Hamstrung from the start by the refusal of the United States, Russia and China to join, the court has since faced criticism for having mainly taken on cases from poorer African nations.
(AFP)
British barrister Karim Khan elected ICC’s new chief prosecutor
February 13, 2021
Khan, 50, won on second round of voting by 131 member states and replaces Fatou Bensouda, who was hit with US sanctions
A British QC has been elected as the new chief prosecutor for the international criminal court in an election by the court’s 131 member states at the UN in New York. Karim Khan will replace Fatou Bensouda from the Gambia, and as he starts his nine-year term he faces a daunting task trying to secure more convictions and spread acceptance of the court’s jurisdiction across the globe.
The secret ballot for the post was the first in the court’s history – and took place amid some controversy and high politics between member states.
Khan, 50, beat candidates from Ireland, Spain and Italy to win on a second round of voting with support from 72 nations – 10 more than the 62 needed.
Khan was called to the English bar in 1992, and has promised to reform the prosector’s office to make it more efficient. He is regarded as a tough, fiercely clever advocate, and was appointed in 2018 by the UN secretary general, António Guterres, to lead the UN team investigating international crimes committed by Isis.
The first task of the third prosecutor in the ICC’s short history will be to try to secure more convictions and so increase the court’s legitimacy among the many member states that refuse to recognise its jurisdiction – including the US, Russia and China. The court has also faced skepticism in Africa as leaders from that continent have increasingly become the sole focus of the Hague-based court.

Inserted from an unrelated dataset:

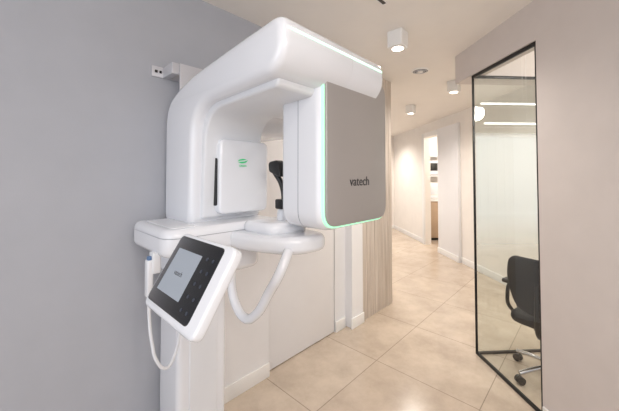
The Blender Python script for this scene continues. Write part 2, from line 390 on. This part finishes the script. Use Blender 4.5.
# front head with grey panel
prism('front_head', mc, rrect(.925, 1.452, 1.262, 1.998, .09), 'y', -.985, -.73, M_mach, .035, 6, 8)
prism('head_seam', mc, rrect(.9243, 1.4527, 1.2613, 1.9987, .09), 'y', -.853, -.850, M_seam, 0, 1, 8)
prism('front_head_neck', mc, rrect(.96, 1.34, 1.78, 1.95, .04), 'y', -.99, -.70, M_mach, .02)
prism('panel_led_rim', mc, rrect(.937, 1.438, 1.273, 1.985, .08), 'y', -.9885, -.95, M_green, .002)
prism('front_panel', mc, rrect(.945, 1.430, 1.282, 1.977, .072), 'y', -1.0, -.95, M_panel, .006)
text('panel_label', mc, 'vatech', (1.185, -1.0012, 1.472), (math.pi/2, 0, 0), .062, M_text)
# carriage
prism('carriage', mc, [(.50, -.50, .08), (1.12, -.52, .08), (1.12, -.05, .05), (.50, -.05, .05)], 'z', 1.14, 1.265, M_mach, .032, 6)
prism('carriage_seam', mc, [(.4993, -.5007, .08), (1.1207, -.5207, .08), (1.1207, -.0493, .05), (.4993, -.0493, .05)], 'z', 1.226, 1.229, M_seam, 0)
prism('carriage_top_tray', mc, rrect(.545, .655, -.45, -.11, .03), 'z', 1.262, 1.268, M_mach2, .002)
prism('carriage_lower', mc, [(.60, -.44, .08), (1.04, -.46, .08), (1.04, -.07, .06), (.60, -.07, .06)], 'z', 1.00, 1.15, M_mach, .04, 6)
prism('chin_arm', mc, [(.80, -.44, .05), (.80, -.62, .1), (.91, -.86, .09), (1.12, -.88, .09), (1.16, -.44, .05)], 'z', 1.145, 1.225, M_mach, .028, 6, 8)
prism('chin_base', mc, [(.86, -.50, .06), (.88, -.72, .06), (1.10, -.76, .06), (1.12, -.50, .06)], 'z', 1.215, 1.275, M_mach, .025, 5)
cyl('chin_post', mc, (1.02, -.64), .03, .024, 1.27, 1.33, M_mach, bev=.004)
tube('bite_rod', mc, [(1.02, -.64, 1.31), (1.022, -.65, 1.38), (1.02, -.63, 1.46), (1.0, -.60, 1.52)], .014, M_black)
prism('bite_block', mc, [(-.66, 1.49, .015), (-.57, 1.52, .015), (-.565, 1.57, .02), (-.64, 1.58, .02)], 'x', .985, 1.03, M_black, .006)
prism('bite_clamp', mc, rrect(.99, 1.05, 1.33, 1.38, .01), 'y', -.665, -.615, M_black, .006)
# patient handle
uu = .84
tube('patient_handle', mc, [(uu, -.46, 1.03), (uu, -.46, .94), (uu, -.50, .86), (uu, -.58, .82), (uu, -.66, .86), (uu, -.76, .99), (uu, -.83, 1.09), (uu+.06, -.82, 1.17)], .022, M_mach)
# touch display
ang = math.radians(32)
ct = Vector((.425, -.86, 1.178))
hx = Vector((0, -1, 0))
up = Vector((math.sin(ang), 0, math.cos(ang)))
nz = hx.cross(up)
R = Matrix((hx, up, nz)).transposed().to_4x4(); R.translation = ct
dp = bpy.data.objects.new('touch_display', None); S.collection.objects.link(dp); dp.parent = mc; dp.matrix_local = R
prism('display_case', dp, rrect(-.18, .18, -.13, .13, .03), 'z', -.035, 0, M_mach, .01, 4)
prism('display_glass', dp, rrect(-.168, .130, -.108, .118, .018), 'z', -.002, .0015, M_glossb, .0008, 2)
prism('display_lcd', dp, rrect(-.138, .030, -.068, .075, .002), 'z', .001, .0022, M_lcd)
text('display_label', dp, 'vatech', (-.055, .0, .0024), (0, 0, 0), .022, M_text, .0002)
bm = bmesh.new()
for i in range(2):
    for j in range(5):
        r = bmesh.ops.create_cone(bm, cap_ends=True, segments=20, radius1=.0055, radius2=.0055, depth=.001)
        bmesh.ops.translate(bm, verts=r['verts'], vec=(.065+i*.035, -.08+j*.038, .0021))
finish('display_icons', bm, M_icon, dp)
prism('display_boss', dp, rrect(-.09, .06, -.06, .06, .03), 'z', -.075, -.03, M_mach, .012)
tube('display_arm', mc, [(.47, -.84, 1.16), (.56, -.80, 1.13), (.64, -.62, 1.12), (.70, -.44, 1.12)], .035, M_mach)
# exposure switch with cord
prism('switch_holder', mc, rrect(.485, .52, -.40, -.35, .008), 'z', 1.07, 1.16, M_mach2, .004)
prism('exposure_switch', mc, rrect(.465, .492, -.395, -.355, .011), 'z', .97, 1.13, M_mach, .006)
prism('switch_button', mc, rrect(.470, .487, -.387, -.363, .007), 'z', 1.128, 1.145, M_btn, .003)
tube('switch_cord', mc, [(.479, -.375, .975), (.48, -.38, .88), (.485, -.40, .78), (.50, -.42, .70), (.54, -.42, .655), (.58, -.40, .68), (.62, -.36, .75), (.645, -.29, .82)], .007, M_mach)

# ---------------------------------------------------------------- light
w = bpy.data.worlds.new('World'); S.world = w; w.use_nodes = True
bg = w.node_tree.nodes['Background']; bg.inputs[0].default_value = (.88, .92, 1, 1); bg.inputs[1].default_value = .9
def area(name, loc, target, size, sy, energy, col):
    l = bpy.data.lights.new(name, 'AREA'); l.shape = 'RECTANGLE'; l.size = size; l.size_y = sy; l.energy = energy; l.color = col
    o = bpy.data.objects.new(name, l); S.collection.objects.link(o); o.location = loc
    o.rotation_euler = (Vector(target)-Vector(loc)).to_track_quat('-Z', 'Y').to_euler()
area('window_daylight', (-1.6, -1.6, 1.6), (.2, 2.0, 1.3), 1.8, 1.6, 20, (.87, .92, 1))
area('rear_fill', (1.1, -1.4, 2.3), (.4, 2.5, 1.2), 1.2, .8, 28, (1, .97, .94))  # added fill behind the camera, not a known fixture
def point(name, loc, e, r=.1, col=(1, .95, .9)):
    l = bpy.data.lights.new(name, 'POINT'); l.energy = e; l.shadow_soft_size = r; l.color = col
    o = bpy.data.objects.new(name, l); S.collection.objects.link(o); o.location = loc
pt = FR @ Vector((2.3, 3.6, 2.3)); point('side_room_fill', pt, 38)  # hidden point light added to brighten the side room
pt = FR @ Vector((1.0, -1.5, 2.35)); point('office_fill', pt, 60)  # unseen point light added to lift the office and the frosted film

# ---------------------------------------------------------------- camera
cd = bpy.data.cameras.new('camera'); co = bpy.data.objects.new('camera', cd); S.collection.objects.link(co)
cd.sensor_width = 36; cd.lens = 300/619*36; cd.clip_start = .02
pitch = math.radians(1.5)
co.location = (0, 0, 1.5); co.rotation_euler = (math.pi/2+pitch, 0, 0)
cd.shift_y = -(30+300*math.tan(pitch))/619
S.camera = co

Karim had not originally been on the shortlist for the post and was added partly at the insistence of the Kenyan government. Karim had controversially acted as defence counsel for the Kenyan vice-president, William Ruto, when he was charged with crimes against humanity following post-election violence in 2007 that led to 1,200 people being killed.
The charges were dropped in 2016 by the ICC after what was described as “troubling incidence of witness interference and intolerable political meddling”. One key witness was killed in December 2014. Khan recently wrote an open letter detailing how he did all possible to prevent intimidation by ensuring the individual was put under witness protection, and then seeking an inquiry.
By the start of this week it looked as if Khan would be chosen by consensus, the ICC’s preferred method of appointment, when last-minute objections came in from Spain and Mauritius.
The objections came from Mauritius focused less on Karim as an individual, but that he was nominated by the British government. Mauritius had been infuriated that UK ministers had for a second time said they had no need to abide by rulings of international UN courts in the dispute over its sovereignty of the Chagos Islands in the Indian Ocean.
Karim will have to decide the next steps on the investigation into war crimes in Afghanistan, and the contentious investigation into the 2014 Israel-Palestinian conflict in Gaza. The European parliament this week called for a worldwide ban on arms sales to Saudi Arabia, also called for an ICC war crimes investigation into the civil war in Yemen.
The administration of the then US president Donald Trump hit Bensouda and another senior ICC official last year with sanctions including a travel ban and an asset freeze over the inquiry, which includes alleged US war crimes in Afghanistan.
Israel – which is also not an ICC member – has strongly opposed the inquiry into alleged war crimes by Israeli forces and Palestinian armed groups.
ICC judges, however, ruled last week that the court had jurisdiction over Palestine, paving the way for a full investigation after a five-year preliminary inquiry opened by Bensouda.
Bensouda has recently secured high-profile convictions against Ugandan child soldier turned Lord’s Resistance Army commander Dominic Ongwen, and Congolese warlord Bosco “Terminator” Nagana.